The intent of the MLA degree is to provide the foundational, historical, theoretical, technical, and skills-based grounding of the field of landscape architecture. The core of the degree program is the design studio that introduces students to fundamental design methodologies and they are asked to pursue and develop their design process and learn about research methodologies. Supplemental courses in all other aspects of the field provide the information that will be synthesized in the studio to reinforce the design process and end result. The studio is project based and exposes students to a wide array of landscape scales, types, contexts, and topical issues. The studio format entails lectures, demonstrations, field trips, readings, guest presentations, precedent study, one-on-one instruction, and group discourse. Rather than espousing a singular design philosophy or style, the department offers multiple perspectives on design, imparted through the studio course sequence. The required sequential nature of the studios offered throughout the student’s academic career at Cornell allows for each studio to build on the previous one with an ever-increasing degree of complexity and attention to detail. Studio size is conducive to small group interaction among students and between students and faculty. A concentration focused on the student’s individual personal interests is also required.  Both MLA paths allow the option of a design thesis, a capstone studio, or a written research thesis in the final semester of study.
 

The Master of Landscape Architecture (MLA) is a STEM-designated degree earned via a first-professional 90-credit track or a post-professional 60-credit track.

First Professional MLA – 6 Semesters and 90 Credits
 
The First Professional 6 Semester MLA degree is accredited by NYSED and LAAB and is a first professional landscape architectural license qualifying degree intended for those students who do not hold a first professional degree in landscape architecture or architecture or pre-professional degree including, but not necessarily limited to, Bachelor of Landscape Studies, Bachelor of Environmental Design, Bachelor of Design, or Bachelor of Architectural Studies. This course of study requires a minimum of 90 credit hours and six semesters.
 
Post Professional MLA – 4 Semesters and 60 Credits
 
The Post Professional 4 Semester MLA degree is intended for those students who hold a United States or Canadian accredited first professional degree in landscape architecture or architecture including BLA, BSLA, or BArch degrees. This course of study requires a minimum of 60 credit hours and four semesters.

Contact Information

Website: https://cals.cornell.edu/landscape-architecture
Email: LAfield@cornell.edu
Phone: 607-255-2215

440 Kennedy Hall
Cornell University
Ithaca, NY  14853

Concentrations by Subject

  • landscape architecture

Tuition

Visit the Graduate School's Tuition Rates page.

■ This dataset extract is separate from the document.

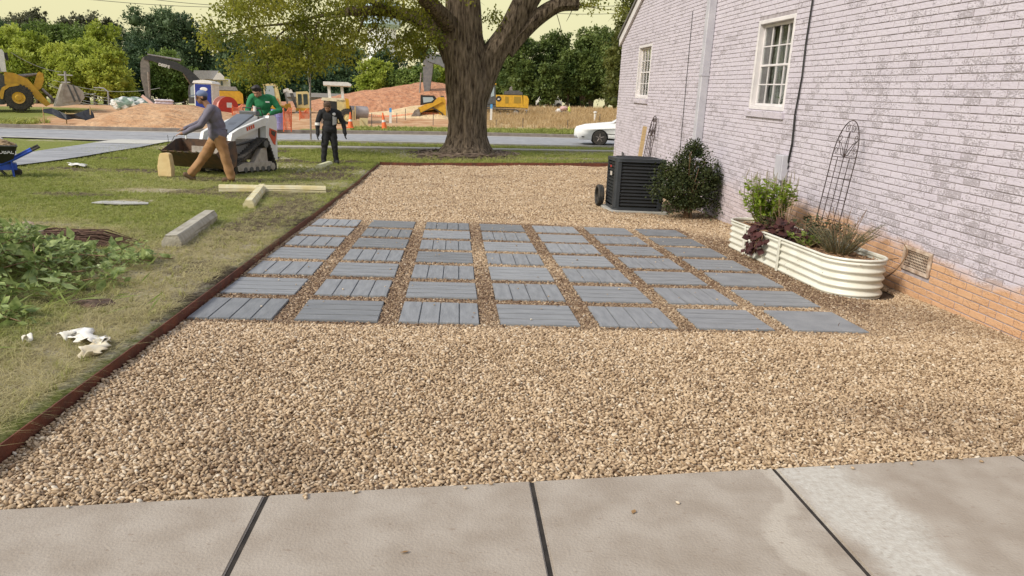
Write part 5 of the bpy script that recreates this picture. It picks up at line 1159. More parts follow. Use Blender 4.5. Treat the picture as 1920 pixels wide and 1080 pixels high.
fmesh('hoodie',tor[1:]+[('c',(.0,0,.93),(.1,0,.93),.14,.14)]+arms,.014,m_blk,mb_,.016,.006)
fmesh('trousers',tor[:1]+[(q[0],q[1],q[2],q[3]+.012,q[4]+.022) for q in legs],.014,m_blk,mb_,.006,.007); fmesh('gloves',hl_+hr_,.008,m_blk,mb_,.003); fmesh('shoes',feet,.012,m_blk,mb_,.008)
fmesh('hair',[('e',P(-.025,0,.045),(.098,.098,.095)),('e',P(-.06,0,-.03),(.075,.09,.09)),('c',P(.03,0,-.10),P(.05,0,-.14),.04,.03)],.012,mk('dark_brown_hair',(.06,.035,.022),(.12,.07,.045),30,.8),mb_,.008,.006); eyes(P,mb_)
pt=MB()
for i in range(4): pt.box((.13+.028*i,-.182+.004*i*i,1.17+.0*i),(.014,.012,.24-.02*i),rot=(.08,.0,0))
pt.sphere((.16,-.165,1.345),(.045,.014,.04),10,6); pt.build('shirt_print',mk('white_print',(.6,.6,.6)),mb_)
MB().lathe((-.27,-.035,1.03),[(.072,0),(.070,.07)],n=16).build('arm_band',M_['white'],mb_)
# ------------------------------------------------------------------ stand-on track loader
m_lw=mk('loader_white',(.68,.68,.67),(.6,.6,.58),4,.35,bump=.03); m_lo=mk('loader_orange_red',(.55,.06,.02),(.5,.05,.02),4,.4); m_bk2=mk('bucket_steel',(.16,.09,.055),(.07,.055,.05),6,.65,.3,bump=.3); m_hood=mk('slate_hood',(.085,.095,.115),(.11,.12,.14),4,.35)
m_fr=mk('track_frame_grey',(.42,.38,.33),(.28,.24,.2),7,.6,bump=.2)
lc=Vector((-4.98,17.62,0)); lz0=Gz(lc.x,lc.y)+.035; hd_=math.atan2(-.93,-.37)
ld=empty('track_loader',(lc.x,lc.y,lz0),hd_,'white and orange stand-on mini track loader with raised empty bucket on the lawn','track loader')
def hull_track(y0,y1,circ,th,name,m,par):
    # outer belt around circles (x,z,r), as closed loop strip with lugs
    pts=[]; n=len(circ)
    def tang(c0,c1):
        dx,dz=c1[0]-c0[0],c1[1]-c0[1]; d=math.hypot(dx,dz); a=math.atan2(dz,dx); b=math.acos(max(-1,min(1,(c0[2]-c1[2])/d))); return a-b
    angs=[tang(circ[i],circ[(i+1)%n]) for i in range(n)]
    for i in range(n):
        a0=angs[i-1]; a1=angs[i]
        while a1<a0: a1+=2*PI
        k=10
        for j in range(k+1):
            a=a0+(a1-a0)*j/k; pts.append((circ[i][0]+circ[i][2]*math.cos(a),circ[i][1]+circ[i][2]*math.sin(a)))
    # resample evenly
    L=[0]; P=[Vector((p[0],0,p[1])) for p in pts]; P.append(P[0])
    for i in range(1,len(P)): L.append(L[-1]+(P[i]-P[i-1]).length)
    N=int(L[-1]/.028); R=[]; 
    for i in range(N):
        t=L[-1]*i/N; j=max(0,np.searchsorted(L,t,side='right')-1); j=min(j,len(P)-2); u=(t-L[j])/max(L[j+1]-L[j],1e-6); R.append(P[j].lerp(P[j+1],u))
    mb=MB(); c=sum(R,Vector())/N; vs=[];fs=[]
    for i in range(N):
        t=(R[(i+1)%N]-R[i-1]).normalized(); nn=Vector((t.z,0,-t.x)); e=th*(1.0 if i%3 else 1.75)
        vs+=[R[i]+Vector((0,y0,0)),R[i]+Vector((0,y1,0)),R[i]+nn*e+Vector((0,y1,0)),R[i]+nn*e+Vector((0,y0,0))]
    for i in range(N):
        j=(i+1)%N
        for q in range(4): fs.append((4*i+q,4*i+(q+1)%4,4*j+(q+1)%4,4*j+q))
    return mb.add(vs,fs).build(name,m,par)
for s_ in (1,-1):
    y0,y1=(.30,.52) if s_>0 else (-.52,-.30)
    tk=hull_track(y0,y1,[(-.60,.135,.10),(.66,.135,.10),(-.34,.66,.10)],.03,'track',M_['rubber'],ld)
    fr=MB(); fr.prism([(-.62,.08),(.66,.08),(.70,.2),(.45,.26),(-.55,.26)],y0*1.0+.03,y1-.01,'y'); fr.prism([(-.45,.22),(.1,.22),(-.2,.55),(-.4,.6)],y0+.05,y1-.04,'y'); fr.build('track_frame',m_fr,tk)
    rl=MB()
    for k in range(5): rl.cyl((-.42+.21*k,(y0+y1)/2,.105),.06,abs(y1-y0)+.005,'y',14)
    rl.build('rollers',M_['dgrey'],tk); MB().cyl((-.34,(y0+y1)/2,.66),.085,abs(y1-y0)+.01,'y',16).build('drive_sprocket',M_['dgrey'],tk); MB().cyl((-.58,(y0+y1)/2,.14),.085,abs(y1-y0)+.012,'y',16).build('idler',m_fr,tk)
    ar=MB(); yy_=.33 if s_>0 else -.41
    ar.prism([(-.80,1.06),(-.80,1.26),(-.45,1.24),(.45,1.0),(.70,.90),(.80,.62),(.82,.35),(.72,.35),(.68,.62),(.58,.80),(.35,.86),(-.4,1.06)],yy_,yy_+.08,'y'); a=ar.build('lift_arm',m_lw,ld)
    dc=MB(); yo=yy_+.083 if s_>0 else yy_-.003
    for k in range(4): x=-.08+.075*k; zb=1.0-.262*(x); dc.prism([(x,zb),(x+.05,zb-.012),(x+.075,zb+.07),(x+.02,zb+.08)],yo,yo+.004,'y')
    dc.build('red_decal',m_lo,a); MB().tube([(-.35,yy_+.04-.09*s_,.75),(.5,yy_+.04-.09*s_,.62)],[.03,.018],8).build('lift_cylinder',M_['black'],ld)
    sd=MB(); ys_=.26 if s_>0 else -.345
    sd.prism([(-.92,.28),(-.92,1.22),(-.84,1.30),(-.62,1.30),(-.50,1.05),(-.47,.62),(-.62,.38),(-.72,.28)],ys_+.0,ys_+.075 if s_<0 else ys_+.16,'y'); t_=sd.build('side_tower',m_lw,ld)
    if s_>0:
        MB().prism([(-.90,.95),(-.62,1.02),(-.60,.86),(-.75,.66),(-.83,.62)],.421,.428,'y').build('orange_panel',m_lo,t_)
        MB().prism([(-.86,.93),(-.68,.97),(-.68,.88),(-.80,.82)],.429,.434,'y').build('black_grille',M_['black'],t_)
body=MB(); body.box((-.15,0,.55),(1.2,.5,.5),bev=.03); body.box((-.68,0,.85),(.32,.5,.85),bev=.03); body.build('chassis',m_fr,ld)
hd2=MB(); hd2.prism([(-.42,1.28),(-.34,1.28),(.60,.86),(.62,.80),(.62,.42),(-.42,.42)],-.25,.25,'y'); hd2.build('engine_cover',m_lw,ld,smooth=False)
MB().prism([(-.33,1.30),(-.30,1.31),(.60,.90),(.60,.865),(-.33,1.27)],-.225,.225,'y').build('hood_panel',m_hood,ld)
hv=MB(); 
for k in range(5): hv.box((.0+.05*k,.0,1.168-.0223*k),(.018,.24-.02*k,.008),rot=(0,.42,0))
hv.build('hood_vents',M_['black'],ld); MB().prism([(.63,.45),(.63,.8),(.645,.78),(.645,.47)],-.2,.2,'y').build('front_plate',m_fr,ld)
MB().box((-.47,0,1.34),(.14,.48,.1),bev=.02).build('control_console',M_['dgrey'],ld); hb=MB(); hb.tube([(-.62,-.26,1.3),(-.55,-.24,1.46),(-.55,.24,1.46),(-.62,.26,1.3)],.014,8); hb.tube([(-.5,.1,1.38),(-.52,.1,1.5)],.018,8); hb.build('reference_bar',M_['black'],ld)
MB().box((-1.08,0,.30),(.32,.5,.04)).build('operator_platform',M_['dgrey'],ld); MB().box((-.93,0,.65),(.04,.46,.66)).build('rear_pad',M_['black'],ld)
MB().tube([(-.44,.17,1.36),(-.44,.17,1.5)],[.035,.03],12).build('white_cup',M_['white'],ld)
# bucket
bkt=MB(); prof=[(1.62,.50),(1.20,.16),(.98,.22),(.92,.48),(.98,.74)]
def shell(mb,pr,y0,y1,t):
    n=len(pr); vs=[];fs=[]
    for y in (y0,y1):
        vs+=[(a,y,b) for a,b in pr]
    ins=[(a+(.02 if a<1.1 else 0),b+t) for a,b in pr]
    for y in (y0,y1): vs+=[(a,y,b) for a,b in ins]
    for i in range(n-1): fs+=[(i,i+1,n+i+1,n+i),(2*n+i,3*n+i,3*n+i+1,2*n+i+1)]
    fs+=[(0,n,3*n,2*n),(n-1,3*n-1,4*n-1,2*n-1)]; mb.add(vs,fs)
shell(bkt,prof,-.70,.70,.015); bk_=bkt.build('bucket',m_bk2,ld)
for y in (-.70,.685): MB().prism([(1.62,.50),(1.20,.16),(.98,.22),(.92,.48),(.98,.76),(1.15,.74)],y,y+.015,'y').build('bucket_side',m_bk2,bk_)
te=MB(); 
for k in range(8): te.prism([(1.56,.462),(1.70,.535),(1.56,.475)],-.69+.188*k,-.69+.188*k+.06,'y')
te.build('cutting_teeth',M_['steel'],bk_); MB().box((.93,0,.52),(.07,.9,.4)).build('quick_attach',m_fr,ld)
lw2=MB(); lw2.box((1.0,-.55,.82),(.03,.03,.16)); lw2.box((1.02,.4,.8),(.1,.05,.1)); lw2.build('bucket_brackets',m_lw,bk_)
# operator in green
pm=Matrix.Translation((lc.x,lc.y,lz0))@Matrix.Rotation(hd_,4,'Z'); bp_=pm@Vector((-1.08,0,.33)); bp_.x=at(490,200,bp_.y).x
gm=empty('person',bp_,face_cam(bp_),'operator in green long sleeved shirt standing on the loader and looking down at its controls','person')
tor=[('e',(.05,0,.90),(.15,.12,.12)),('e',(.05,-.03,1.05),(.16,.135,.17)),('e',(.03,-.08,1.25),(.2,.14,.18)),('c',(-.16,-.1,1.37),(.2,-.1,1.37),.078,.078)]
legs=[('c',(-.04,0,.88),(-.08,-.03,.48),.095,.068),('c',(-.08,-.03,.48),(-.09,.02,.08),.065,.045),('c',(.12,0,.88),(.15,-.03,.48),.095,.068),('c',(.15,-.03,.48),(.15,.02,.08),.065,.045)]
arms=[('c',(-.21,-.1,1.36),(-.31,-.16,1.06),.066,.052),('c',(-.31,-.16,1.06),(-.24,-.34,.90),.05,.036),('c',(.26,-.1,1.36),(.42,-.14,1.10),.066,.052),('c',(.42,-.14,1.10),(.20,-.34,1.02),.05,.036)]
feet=[('c',(-.09,.03,.045),(-.10,-.12,.04),.05,.042),('c',(.15,.03,.045),(.16,-.12,.04),.05,.042)]
hp,P=head((-.09,-.22,1.50),(-.35,-1,0),1.03,.6); h1,h2=hand((-.24,-.34,.90),(.3,-.6,-.7),1,.7),hand((.20,-.34,1.02),(-.8,-.5,-.4),1,.6)
fmesh('body',legs+tor+arms+feet+hp+[('c',(.0,-.1,1.40),(-.06,-.17,1.47),.06,.056)]+h1+h2,.012,mk('skin_tan',(.36,.19,.12),(.42,.23,.15),12,.55),gm)
fmesh('shirt',tor[1:]+[('c',(.0,0,.92),(.1,0,.92),.13,.13)]+arms,.014,mk('green_shirt',(.012,.14,.05),(.018,.18,.07),4,.85),gm,.017,.007)
fmesh('trousers',tor[:1]+[(q[0],q[1],q[2],q[3]+.01,q[4]+.02) for q in legs],.014,mk('dark_work_trousers',(.03,.04,.05)),gm,.005,.006); fmesh('boots',feet,.012,m_shoe,gm,.008)
fmesh('hair',[('e',P(-.03,0,.055),(.10,.098,.09)),('e',P(.01,0,.1),(.09,.09,.05))],.012,m_hair,gm,.01,.008); eyes(P,gm)
MB().box((.14,-.235,1.28),(.09,.012,.03)).build('chest_logo',M_['white'],gm)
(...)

Application Requirements and Deadlines

Application Deadlines:

Fall, Jan. 8

Requirements Summary:

All applicants are required to submit a design portfolio. The portfolio may include a wide variety of media, including freehand drawings, painting, photography, graphic design and renderings, garden design, and other creative endeavors. 

Portfolios are digitally submitted along with the MLA application. There is no page limit; however, your file size should be less than twenty (20) megabytes total to be able to upload onto the Cornell Graduate School Application site.

Applicants to two-year program should hold a bachelor's degree in architecture or landscape architecture from a recognized institution. Applicants with a bachelor's degree in an area other than architecture or landscape architecture should apply to the three-year program. A field brochure is available upon request from the graduate field office.

Learning Outcomes

Cornell’s Landscape Architectural graduate program integrates studio-based work with real site-based design projects. To promote critical investigation through site assessment, related design appropriateness and ultimate site suitability. 

  • Generate landscape designs at a variety of scales that address the complex cultural and natural systems at work on a site.
  • Develop basic graphic skills, both hand-drawing and computer applications, that are required of the contemporary landscape graduate at entry-level, minimally, but that position students to be immediately effective in communicating innovative designs;
  • Demonstrate knowledge of plant materials, including plant identification and the understanding of the physical and cultural characteristics of plants that determine their usefulness in the landscape;
  • Gain insight into the professional skills and the roles of the Landscape Architect in practice, as well as the problems and/or opportunities encountered in real world situations;
  • Master the requisite technical skills (engineering and construction) necessary for the professional Landscape Architect;
  • Engage in scientific processes, such as landscape ecology, to a level that enables the student to work effectively with scientists and to translate their findings into design and communication with clients and other constituencies.
  • Advance socially and environmentally responsible design by understanding that shaping the physical form of a community requires learning the social and cultural dynamics that foster sustainable landscape change.